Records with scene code
>> START
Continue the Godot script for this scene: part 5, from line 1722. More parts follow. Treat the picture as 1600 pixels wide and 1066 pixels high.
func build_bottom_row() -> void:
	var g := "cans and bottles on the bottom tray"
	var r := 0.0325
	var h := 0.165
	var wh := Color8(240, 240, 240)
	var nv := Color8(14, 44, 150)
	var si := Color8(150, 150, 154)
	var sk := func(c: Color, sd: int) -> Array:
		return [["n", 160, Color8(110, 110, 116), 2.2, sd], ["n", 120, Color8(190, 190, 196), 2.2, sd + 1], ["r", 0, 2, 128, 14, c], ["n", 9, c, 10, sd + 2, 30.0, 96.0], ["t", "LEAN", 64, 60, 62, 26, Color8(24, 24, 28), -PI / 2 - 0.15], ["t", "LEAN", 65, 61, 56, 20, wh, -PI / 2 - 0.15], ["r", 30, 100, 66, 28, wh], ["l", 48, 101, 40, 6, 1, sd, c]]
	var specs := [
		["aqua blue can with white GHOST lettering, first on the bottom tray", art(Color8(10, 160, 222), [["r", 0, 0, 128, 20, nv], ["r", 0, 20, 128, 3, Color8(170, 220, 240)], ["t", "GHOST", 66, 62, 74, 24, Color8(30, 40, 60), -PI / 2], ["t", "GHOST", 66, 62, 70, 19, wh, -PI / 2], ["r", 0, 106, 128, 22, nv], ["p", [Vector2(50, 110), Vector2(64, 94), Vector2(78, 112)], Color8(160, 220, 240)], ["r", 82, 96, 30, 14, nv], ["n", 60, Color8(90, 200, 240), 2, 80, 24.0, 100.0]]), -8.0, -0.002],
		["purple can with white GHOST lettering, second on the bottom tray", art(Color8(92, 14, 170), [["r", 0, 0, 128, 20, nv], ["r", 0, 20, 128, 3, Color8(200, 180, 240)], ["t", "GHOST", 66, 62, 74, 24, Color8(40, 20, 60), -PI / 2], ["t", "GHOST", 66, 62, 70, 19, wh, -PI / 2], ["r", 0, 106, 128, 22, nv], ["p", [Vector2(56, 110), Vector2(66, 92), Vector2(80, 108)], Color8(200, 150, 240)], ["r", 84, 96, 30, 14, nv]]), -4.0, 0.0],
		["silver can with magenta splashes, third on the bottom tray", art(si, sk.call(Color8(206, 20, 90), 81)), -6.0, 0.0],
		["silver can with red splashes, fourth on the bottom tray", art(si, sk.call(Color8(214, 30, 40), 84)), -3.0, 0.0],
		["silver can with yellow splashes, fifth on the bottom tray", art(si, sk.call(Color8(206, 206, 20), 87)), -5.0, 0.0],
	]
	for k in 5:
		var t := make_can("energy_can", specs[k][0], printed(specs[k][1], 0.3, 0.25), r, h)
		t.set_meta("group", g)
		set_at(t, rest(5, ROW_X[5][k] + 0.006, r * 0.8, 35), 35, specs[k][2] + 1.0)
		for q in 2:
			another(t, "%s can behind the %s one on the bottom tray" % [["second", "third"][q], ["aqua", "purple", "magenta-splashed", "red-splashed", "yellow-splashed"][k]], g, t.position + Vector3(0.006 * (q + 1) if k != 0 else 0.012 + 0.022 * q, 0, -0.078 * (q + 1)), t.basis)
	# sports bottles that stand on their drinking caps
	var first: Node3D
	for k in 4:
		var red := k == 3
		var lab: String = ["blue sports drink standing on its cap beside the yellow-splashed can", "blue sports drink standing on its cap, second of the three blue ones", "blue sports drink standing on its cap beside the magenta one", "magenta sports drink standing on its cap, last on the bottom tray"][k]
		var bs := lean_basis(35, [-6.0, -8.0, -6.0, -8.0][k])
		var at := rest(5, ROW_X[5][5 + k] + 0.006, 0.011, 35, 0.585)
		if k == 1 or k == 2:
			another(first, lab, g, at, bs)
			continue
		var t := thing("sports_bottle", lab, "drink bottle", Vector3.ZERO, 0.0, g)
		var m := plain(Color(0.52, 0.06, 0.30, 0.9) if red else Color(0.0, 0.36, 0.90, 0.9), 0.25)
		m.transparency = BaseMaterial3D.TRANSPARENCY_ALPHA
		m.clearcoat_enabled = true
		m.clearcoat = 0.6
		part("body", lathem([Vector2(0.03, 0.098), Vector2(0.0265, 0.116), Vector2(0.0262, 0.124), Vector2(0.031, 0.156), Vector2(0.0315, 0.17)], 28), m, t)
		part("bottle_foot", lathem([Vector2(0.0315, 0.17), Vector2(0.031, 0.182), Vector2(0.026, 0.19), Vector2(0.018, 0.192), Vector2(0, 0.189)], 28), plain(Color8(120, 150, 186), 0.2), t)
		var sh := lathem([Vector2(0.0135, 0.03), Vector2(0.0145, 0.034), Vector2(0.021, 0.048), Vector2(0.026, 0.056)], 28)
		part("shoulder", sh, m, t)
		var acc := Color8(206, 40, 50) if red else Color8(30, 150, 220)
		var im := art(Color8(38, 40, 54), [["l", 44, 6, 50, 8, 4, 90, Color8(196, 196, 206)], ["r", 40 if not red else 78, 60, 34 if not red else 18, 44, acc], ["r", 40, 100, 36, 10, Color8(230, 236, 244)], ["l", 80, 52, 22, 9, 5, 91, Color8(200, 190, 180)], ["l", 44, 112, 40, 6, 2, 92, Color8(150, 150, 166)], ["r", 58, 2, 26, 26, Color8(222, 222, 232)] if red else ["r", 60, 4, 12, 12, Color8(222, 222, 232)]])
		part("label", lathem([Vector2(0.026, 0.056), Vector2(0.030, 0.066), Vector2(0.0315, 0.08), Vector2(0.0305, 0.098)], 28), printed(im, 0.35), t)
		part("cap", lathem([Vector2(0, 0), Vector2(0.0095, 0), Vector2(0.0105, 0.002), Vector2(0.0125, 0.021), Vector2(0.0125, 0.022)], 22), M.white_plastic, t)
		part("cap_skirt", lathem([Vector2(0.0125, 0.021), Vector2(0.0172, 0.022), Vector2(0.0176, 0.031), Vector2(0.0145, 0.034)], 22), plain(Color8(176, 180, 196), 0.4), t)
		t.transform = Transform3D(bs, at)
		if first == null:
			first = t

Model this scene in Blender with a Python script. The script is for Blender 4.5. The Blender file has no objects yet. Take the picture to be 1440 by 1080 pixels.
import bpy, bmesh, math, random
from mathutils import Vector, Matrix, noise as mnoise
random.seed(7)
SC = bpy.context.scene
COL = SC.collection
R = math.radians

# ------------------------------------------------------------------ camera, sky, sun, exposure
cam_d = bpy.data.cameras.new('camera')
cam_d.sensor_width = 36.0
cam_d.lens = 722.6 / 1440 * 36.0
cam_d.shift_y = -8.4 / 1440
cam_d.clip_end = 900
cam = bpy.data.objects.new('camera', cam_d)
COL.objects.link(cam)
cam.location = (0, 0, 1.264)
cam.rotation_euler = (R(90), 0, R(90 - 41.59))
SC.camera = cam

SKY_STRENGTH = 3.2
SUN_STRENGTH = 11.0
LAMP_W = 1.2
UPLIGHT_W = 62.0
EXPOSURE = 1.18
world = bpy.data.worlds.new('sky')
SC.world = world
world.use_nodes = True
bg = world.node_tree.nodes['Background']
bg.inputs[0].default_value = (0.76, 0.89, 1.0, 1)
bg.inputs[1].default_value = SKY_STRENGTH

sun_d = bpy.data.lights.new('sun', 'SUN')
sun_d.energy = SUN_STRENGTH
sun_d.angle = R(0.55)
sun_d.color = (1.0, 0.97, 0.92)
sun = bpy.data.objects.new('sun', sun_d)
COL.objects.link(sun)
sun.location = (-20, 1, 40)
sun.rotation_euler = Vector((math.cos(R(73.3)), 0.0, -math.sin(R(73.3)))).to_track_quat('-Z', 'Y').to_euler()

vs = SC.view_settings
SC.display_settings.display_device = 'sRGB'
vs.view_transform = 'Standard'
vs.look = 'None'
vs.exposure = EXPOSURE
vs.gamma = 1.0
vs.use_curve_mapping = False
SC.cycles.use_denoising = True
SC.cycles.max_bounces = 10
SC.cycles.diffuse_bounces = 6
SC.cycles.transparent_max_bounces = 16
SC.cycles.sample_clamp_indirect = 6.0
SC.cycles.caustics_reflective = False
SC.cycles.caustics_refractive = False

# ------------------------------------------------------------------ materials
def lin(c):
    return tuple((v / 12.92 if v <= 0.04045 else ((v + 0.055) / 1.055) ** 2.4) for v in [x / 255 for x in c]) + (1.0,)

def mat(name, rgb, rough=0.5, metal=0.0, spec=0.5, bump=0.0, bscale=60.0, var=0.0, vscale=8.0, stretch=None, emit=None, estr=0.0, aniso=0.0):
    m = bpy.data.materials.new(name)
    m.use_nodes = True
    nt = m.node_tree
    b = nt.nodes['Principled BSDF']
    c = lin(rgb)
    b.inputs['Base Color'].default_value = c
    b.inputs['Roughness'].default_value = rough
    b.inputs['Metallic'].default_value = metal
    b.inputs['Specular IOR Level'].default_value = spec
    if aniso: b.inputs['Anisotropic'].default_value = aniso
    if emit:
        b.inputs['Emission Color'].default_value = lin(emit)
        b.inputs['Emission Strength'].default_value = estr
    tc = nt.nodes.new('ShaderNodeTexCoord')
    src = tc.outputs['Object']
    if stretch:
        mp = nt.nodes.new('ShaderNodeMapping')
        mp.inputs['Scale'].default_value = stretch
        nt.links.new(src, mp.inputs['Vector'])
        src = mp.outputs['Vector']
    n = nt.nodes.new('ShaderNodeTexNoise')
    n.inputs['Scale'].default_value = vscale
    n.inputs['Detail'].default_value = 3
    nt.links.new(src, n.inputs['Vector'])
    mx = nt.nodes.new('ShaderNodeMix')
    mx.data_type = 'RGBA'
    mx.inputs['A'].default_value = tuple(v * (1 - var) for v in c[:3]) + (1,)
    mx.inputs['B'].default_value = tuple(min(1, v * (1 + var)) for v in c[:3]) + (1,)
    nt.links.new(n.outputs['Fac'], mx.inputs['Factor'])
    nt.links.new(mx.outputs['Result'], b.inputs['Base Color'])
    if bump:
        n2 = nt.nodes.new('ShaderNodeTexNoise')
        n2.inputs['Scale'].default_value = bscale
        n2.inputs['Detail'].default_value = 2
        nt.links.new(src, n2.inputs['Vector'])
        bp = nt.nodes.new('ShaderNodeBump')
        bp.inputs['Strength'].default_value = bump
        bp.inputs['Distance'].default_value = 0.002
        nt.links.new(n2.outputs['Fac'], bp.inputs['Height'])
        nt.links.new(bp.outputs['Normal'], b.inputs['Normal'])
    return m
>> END
WRITTEN EXERCISE:
From the records above, copy out the line with "Model this scene", the line with "R = math.radians", and every line between them, word for word.

RESULT BELOW:
Model this scene in Blender with a Python script. The script is for Blender 4.5. The Blender file has no objects yet. Take the picture to be 1440 by 1080 pixels.
import bpy, bmesh, math, random
from mathutils import Vector, Matrix, noise as mnoise
random.seed(7)
SC = bpy.context.scene
COL = SC.collection
R = math.radians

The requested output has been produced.